▶ SHORT TASK
Show every line where "that" occurs.
:: SOURCE DATA
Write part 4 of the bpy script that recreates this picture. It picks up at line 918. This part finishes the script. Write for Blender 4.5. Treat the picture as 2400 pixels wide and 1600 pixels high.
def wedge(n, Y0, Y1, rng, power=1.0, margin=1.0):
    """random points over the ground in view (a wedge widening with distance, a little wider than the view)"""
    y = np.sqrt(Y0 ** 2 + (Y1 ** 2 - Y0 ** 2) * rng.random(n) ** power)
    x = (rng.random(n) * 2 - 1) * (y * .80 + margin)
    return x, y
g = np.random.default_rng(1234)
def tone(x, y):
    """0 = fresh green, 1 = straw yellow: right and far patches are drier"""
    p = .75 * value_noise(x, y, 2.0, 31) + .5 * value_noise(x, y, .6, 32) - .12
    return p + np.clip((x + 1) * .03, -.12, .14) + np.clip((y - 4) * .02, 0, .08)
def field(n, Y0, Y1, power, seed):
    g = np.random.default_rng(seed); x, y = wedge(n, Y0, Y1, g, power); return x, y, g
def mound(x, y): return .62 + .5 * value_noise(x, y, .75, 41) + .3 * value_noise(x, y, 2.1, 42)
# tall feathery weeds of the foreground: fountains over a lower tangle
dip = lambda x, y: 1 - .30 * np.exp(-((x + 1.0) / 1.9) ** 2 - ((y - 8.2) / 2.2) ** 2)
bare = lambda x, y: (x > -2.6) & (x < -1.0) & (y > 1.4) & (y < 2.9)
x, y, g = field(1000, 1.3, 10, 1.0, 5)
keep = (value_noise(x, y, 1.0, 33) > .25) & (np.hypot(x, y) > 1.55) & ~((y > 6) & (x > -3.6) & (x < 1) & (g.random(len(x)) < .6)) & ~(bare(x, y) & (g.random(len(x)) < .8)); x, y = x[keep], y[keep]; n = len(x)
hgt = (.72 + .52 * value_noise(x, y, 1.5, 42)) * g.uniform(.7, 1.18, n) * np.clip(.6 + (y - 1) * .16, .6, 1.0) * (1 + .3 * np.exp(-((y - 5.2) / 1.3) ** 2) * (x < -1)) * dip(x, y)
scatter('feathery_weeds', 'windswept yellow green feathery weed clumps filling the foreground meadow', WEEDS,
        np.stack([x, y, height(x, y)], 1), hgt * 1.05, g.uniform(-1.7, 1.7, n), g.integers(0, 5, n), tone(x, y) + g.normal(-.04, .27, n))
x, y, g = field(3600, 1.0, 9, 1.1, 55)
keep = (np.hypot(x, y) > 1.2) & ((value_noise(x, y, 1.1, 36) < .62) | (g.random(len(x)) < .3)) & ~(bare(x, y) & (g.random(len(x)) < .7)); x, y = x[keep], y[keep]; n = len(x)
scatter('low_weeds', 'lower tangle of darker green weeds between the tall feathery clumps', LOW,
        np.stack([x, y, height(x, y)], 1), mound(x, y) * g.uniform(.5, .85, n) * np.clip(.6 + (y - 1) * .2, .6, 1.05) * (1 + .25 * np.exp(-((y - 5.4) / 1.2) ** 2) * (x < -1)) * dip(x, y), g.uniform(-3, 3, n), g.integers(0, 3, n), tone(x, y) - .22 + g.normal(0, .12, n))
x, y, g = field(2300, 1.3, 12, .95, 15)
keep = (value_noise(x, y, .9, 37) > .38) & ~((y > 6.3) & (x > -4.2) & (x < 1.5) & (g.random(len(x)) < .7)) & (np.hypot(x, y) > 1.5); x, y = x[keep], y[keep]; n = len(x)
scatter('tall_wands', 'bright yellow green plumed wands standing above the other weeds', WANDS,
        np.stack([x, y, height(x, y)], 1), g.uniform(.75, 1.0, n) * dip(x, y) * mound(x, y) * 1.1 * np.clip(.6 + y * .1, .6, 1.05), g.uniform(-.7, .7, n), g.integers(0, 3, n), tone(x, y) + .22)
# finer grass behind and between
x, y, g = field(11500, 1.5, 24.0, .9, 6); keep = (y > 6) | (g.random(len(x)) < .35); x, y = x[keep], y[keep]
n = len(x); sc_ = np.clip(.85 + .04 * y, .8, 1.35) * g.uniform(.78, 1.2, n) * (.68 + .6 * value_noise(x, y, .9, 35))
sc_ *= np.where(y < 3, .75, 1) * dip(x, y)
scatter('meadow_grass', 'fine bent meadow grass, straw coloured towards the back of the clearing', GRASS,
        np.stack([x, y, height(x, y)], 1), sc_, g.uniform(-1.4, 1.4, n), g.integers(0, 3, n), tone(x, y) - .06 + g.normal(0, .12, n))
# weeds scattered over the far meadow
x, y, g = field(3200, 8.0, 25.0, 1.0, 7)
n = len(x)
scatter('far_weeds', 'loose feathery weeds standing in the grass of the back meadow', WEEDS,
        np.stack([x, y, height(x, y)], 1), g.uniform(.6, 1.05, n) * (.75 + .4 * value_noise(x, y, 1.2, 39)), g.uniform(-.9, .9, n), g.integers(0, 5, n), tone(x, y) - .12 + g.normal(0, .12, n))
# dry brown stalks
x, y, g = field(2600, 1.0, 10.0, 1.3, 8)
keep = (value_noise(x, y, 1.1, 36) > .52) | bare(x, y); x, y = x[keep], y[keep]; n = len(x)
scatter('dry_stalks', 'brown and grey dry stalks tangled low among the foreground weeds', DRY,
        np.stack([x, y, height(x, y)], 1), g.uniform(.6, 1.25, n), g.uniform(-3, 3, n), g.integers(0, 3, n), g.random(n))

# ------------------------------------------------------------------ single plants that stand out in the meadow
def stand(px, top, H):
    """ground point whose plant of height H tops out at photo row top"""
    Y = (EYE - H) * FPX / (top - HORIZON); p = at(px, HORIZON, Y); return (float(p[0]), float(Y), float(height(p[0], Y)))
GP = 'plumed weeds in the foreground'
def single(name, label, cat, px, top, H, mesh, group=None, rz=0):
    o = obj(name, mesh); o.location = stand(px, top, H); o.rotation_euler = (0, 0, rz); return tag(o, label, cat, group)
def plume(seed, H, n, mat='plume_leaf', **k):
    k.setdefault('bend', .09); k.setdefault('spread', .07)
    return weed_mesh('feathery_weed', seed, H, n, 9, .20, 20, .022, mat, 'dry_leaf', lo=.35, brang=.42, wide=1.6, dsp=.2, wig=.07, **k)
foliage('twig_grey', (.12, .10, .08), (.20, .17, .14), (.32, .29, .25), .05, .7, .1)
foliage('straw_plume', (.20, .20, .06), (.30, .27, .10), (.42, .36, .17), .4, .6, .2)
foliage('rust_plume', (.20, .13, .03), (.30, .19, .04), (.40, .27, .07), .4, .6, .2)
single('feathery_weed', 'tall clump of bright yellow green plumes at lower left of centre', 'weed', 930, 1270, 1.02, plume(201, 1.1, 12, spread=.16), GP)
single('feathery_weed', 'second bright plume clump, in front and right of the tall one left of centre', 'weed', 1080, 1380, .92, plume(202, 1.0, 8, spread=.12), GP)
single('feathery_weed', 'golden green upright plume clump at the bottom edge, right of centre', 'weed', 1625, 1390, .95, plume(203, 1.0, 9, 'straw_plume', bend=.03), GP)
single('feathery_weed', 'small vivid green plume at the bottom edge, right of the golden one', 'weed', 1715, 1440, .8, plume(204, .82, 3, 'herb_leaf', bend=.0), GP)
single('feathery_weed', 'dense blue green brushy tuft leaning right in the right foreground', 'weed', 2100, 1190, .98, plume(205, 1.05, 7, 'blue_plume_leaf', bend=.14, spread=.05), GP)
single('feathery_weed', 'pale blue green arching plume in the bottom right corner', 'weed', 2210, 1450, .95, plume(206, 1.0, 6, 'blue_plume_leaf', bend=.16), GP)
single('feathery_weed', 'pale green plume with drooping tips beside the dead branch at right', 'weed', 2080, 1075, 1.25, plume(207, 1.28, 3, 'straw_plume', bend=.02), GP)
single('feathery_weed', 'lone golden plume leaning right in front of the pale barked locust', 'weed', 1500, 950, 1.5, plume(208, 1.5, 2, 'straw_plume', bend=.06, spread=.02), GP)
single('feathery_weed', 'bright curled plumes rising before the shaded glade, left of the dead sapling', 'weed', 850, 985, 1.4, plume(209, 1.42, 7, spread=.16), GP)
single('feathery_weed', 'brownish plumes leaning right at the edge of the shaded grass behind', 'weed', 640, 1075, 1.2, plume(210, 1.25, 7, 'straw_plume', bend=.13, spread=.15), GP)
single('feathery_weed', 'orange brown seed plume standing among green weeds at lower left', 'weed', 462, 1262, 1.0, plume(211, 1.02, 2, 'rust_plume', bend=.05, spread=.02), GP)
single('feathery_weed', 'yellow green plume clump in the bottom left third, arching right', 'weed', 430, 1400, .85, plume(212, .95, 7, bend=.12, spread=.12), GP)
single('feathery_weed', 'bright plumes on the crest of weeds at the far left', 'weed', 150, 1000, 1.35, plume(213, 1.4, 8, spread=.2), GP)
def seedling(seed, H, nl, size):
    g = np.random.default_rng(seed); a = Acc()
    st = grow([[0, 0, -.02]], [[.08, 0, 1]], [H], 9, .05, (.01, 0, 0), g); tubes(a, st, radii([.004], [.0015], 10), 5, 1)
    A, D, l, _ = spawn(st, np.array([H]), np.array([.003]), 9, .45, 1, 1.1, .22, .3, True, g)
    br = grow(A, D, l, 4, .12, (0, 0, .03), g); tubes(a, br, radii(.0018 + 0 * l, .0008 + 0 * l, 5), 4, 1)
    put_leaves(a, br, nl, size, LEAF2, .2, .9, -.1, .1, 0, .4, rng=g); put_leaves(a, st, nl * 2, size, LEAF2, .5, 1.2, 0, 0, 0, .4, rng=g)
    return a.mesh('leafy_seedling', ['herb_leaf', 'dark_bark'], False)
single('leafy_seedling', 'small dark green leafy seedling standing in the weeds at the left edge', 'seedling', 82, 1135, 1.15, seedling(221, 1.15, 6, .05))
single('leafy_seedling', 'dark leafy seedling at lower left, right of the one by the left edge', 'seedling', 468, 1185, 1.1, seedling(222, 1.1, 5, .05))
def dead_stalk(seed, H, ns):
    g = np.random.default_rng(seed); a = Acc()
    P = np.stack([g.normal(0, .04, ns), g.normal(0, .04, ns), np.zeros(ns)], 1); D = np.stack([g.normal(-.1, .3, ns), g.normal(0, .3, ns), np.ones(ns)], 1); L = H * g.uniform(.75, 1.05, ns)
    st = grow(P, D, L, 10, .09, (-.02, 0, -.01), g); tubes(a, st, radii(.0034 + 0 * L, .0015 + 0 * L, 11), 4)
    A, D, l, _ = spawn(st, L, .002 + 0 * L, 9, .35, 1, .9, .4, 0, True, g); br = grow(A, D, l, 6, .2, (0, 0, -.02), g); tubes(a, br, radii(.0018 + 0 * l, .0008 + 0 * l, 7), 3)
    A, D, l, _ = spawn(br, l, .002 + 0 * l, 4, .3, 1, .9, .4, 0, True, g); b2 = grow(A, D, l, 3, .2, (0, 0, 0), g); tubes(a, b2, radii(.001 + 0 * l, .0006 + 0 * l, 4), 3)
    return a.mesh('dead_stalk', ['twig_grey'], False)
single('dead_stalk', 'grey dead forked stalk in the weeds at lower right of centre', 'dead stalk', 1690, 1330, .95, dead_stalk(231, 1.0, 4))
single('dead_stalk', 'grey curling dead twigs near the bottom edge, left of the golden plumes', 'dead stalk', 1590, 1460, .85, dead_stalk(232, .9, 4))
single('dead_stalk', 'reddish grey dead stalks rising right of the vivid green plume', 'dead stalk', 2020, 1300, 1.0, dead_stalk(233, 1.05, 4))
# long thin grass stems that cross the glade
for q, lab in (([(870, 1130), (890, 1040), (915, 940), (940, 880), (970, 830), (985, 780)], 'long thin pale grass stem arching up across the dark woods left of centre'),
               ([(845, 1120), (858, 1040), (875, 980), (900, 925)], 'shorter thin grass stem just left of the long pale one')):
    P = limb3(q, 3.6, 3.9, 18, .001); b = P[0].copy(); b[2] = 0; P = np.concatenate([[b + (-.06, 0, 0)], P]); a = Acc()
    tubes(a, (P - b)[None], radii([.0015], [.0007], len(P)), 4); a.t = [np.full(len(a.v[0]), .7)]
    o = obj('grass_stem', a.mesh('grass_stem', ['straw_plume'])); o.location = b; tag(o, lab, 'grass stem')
::::
▶ RESPONSE
Write part 4 of the bpy script that recreates this picture. It picks up at line 918. This part finishes the script. Write for Blender 4.5. Treat the picture as 2400 pixels wide and 1600 pixels high.
# ------------------------------------------------------------------ single plants that stand out in the meadow
# long thin grass stems that cross the glade